WORK TO COMPLETE:
Extract, unchanged, each line of the listing below from its first line through the line that contains "(0.15, 0.11, 0.02))", inclusive, and nothing else.

MATERIAL PROVIDED:

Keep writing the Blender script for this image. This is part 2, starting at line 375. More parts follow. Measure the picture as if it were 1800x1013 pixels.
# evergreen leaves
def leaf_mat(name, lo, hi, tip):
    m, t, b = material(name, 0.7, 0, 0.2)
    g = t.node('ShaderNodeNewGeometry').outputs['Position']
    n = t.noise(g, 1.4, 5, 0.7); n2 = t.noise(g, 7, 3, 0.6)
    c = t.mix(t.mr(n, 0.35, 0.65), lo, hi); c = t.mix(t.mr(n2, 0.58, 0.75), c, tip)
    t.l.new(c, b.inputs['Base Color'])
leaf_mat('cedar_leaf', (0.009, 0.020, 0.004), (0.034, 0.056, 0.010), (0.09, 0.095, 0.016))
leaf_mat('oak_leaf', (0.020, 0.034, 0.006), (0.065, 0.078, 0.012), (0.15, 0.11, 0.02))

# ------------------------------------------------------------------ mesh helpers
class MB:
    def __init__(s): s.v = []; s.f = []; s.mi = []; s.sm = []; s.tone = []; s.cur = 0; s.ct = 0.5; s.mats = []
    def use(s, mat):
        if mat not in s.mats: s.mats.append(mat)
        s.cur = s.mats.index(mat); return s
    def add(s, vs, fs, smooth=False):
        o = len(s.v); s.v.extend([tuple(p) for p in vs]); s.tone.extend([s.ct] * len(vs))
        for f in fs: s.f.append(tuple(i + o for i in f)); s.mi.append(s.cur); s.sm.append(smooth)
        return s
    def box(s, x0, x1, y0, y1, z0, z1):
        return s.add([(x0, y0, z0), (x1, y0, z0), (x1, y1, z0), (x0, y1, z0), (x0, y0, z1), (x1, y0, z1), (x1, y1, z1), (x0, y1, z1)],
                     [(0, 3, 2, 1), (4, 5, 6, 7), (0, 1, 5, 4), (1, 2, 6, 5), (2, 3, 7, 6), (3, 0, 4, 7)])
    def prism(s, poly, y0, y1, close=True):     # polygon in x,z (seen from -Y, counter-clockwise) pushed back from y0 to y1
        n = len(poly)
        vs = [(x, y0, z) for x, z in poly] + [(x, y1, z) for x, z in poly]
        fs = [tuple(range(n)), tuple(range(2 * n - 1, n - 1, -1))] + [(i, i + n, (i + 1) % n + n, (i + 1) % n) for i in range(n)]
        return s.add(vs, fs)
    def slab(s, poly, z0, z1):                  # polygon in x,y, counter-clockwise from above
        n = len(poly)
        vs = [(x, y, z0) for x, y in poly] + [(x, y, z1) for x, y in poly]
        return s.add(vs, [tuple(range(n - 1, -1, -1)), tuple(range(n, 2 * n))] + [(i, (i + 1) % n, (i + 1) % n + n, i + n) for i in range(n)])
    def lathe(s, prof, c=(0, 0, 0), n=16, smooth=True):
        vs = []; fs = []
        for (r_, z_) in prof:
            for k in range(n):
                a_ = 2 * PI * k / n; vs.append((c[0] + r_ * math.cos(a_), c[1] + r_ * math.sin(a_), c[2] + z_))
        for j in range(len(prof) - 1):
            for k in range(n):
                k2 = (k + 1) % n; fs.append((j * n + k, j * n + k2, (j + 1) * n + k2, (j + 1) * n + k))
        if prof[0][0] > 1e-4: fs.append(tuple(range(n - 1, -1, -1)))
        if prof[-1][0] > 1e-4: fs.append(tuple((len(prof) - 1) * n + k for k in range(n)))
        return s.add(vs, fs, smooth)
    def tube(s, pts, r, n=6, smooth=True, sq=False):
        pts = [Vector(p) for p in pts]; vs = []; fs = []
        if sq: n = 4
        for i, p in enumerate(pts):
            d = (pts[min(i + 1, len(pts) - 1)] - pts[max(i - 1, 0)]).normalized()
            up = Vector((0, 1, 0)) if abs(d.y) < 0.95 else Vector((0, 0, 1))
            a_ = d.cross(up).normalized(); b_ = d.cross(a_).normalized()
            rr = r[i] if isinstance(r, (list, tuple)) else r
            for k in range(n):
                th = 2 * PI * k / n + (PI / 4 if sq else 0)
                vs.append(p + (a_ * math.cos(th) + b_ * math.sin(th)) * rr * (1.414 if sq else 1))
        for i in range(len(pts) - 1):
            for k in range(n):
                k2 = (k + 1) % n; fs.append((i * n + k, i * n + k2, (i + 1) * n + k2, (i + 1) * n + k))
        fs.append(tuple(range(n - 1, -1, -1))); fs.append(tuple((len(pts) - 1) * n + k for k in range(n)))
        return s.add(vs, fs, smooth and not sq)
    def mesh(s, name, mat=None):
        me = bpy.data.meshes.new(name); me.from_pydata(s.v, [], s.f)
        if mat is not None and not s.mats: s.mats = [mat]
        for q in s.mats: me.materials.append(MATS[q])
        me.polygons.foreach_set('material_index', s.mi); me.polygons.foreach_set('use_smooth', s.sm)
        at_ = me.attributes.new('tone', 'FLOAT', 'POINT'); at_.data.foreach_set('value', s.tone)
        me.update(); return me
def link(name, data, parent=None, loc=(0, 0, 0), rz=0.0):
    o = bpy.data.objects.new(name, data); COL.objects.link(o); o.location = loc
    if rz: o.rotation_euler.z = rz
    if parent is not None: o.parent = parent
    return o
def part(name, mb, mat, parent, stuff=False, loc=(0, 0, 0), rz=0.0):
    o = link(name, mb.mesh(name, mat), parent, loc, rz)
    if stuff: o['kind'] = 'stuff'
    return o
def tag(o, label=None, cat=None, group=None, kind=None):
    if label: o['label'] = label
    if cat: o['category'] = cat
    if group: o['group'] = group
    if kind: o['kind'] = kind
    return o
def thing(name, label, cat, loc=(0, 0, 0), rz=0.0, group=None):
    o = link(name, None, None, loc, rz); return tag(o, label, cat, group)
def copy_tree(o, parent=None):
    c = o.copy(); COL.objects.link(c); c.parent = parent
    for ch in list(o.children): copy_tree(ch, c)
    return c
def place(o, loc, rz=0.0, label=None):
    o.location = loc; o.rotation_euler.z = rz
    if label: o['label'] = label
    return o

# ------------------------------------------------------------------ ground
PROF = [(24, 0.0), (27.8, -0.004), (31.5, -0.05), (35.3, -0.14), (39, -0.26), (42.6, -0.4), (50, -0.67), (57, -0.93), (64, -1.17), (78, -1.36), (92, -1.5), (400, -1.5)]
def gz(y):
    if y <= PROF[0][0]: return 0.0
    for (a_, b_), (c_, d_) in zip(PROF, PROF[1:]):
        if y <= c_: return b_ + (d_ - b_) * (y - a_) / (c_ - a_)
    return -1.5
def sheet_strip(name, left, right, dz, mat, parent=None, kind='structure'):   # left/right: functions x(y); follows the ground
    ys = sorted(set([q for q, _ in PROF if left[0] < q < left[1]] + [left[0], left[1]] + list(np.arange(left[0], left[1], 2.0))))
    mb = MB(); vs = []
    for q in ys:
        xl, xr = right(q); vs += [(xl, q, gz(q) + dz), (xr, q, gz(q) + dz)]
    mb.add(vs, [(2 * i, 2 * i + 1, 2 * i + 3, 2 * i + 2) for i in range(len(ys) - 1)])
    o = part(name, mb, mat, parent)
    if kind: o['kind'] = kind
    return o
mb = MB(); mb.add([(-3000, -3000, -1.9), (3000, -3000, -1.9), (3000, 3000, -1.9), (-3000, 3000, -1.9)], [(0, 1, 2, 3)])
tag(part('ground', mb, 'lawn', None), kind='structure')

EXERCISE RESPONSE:
Keep writing the Blender script for this image. This is part 2, starting at line 375. More parts follow. Measure the picture as if it were 1800x1013 pixels.
# evergreen leaves
def leaf_mat(name, lo, hi, tip):
    m, t, b = material(name, 0.7, 0, 0.2)
    g = t.node('ShaderNodeNewGeometry').outputs['Position']
    n = t.noise(g, 1.4, 5, 0.7); n2 = t.noise(g, 7, 3, 0.6)
    c = t.mix(t.mr(n, 0.35, 0.65), lo, hi); c = t.mix(t.mr(n2, 0.58, 0.75), c, tip)
    t.l.new(c, b.inputs['Base Color'])
leaf_mat('cedar_leaf', (0.009, 0.020, 0.004), (0.034, 0.056, 0.010), (0.09, 0.095, 0.016))
leaf_mat('oak_leaf', (0.020, 0.034, 0.006), (0.065, 0.078, 0.012), (0.15, 0.11, 0.02))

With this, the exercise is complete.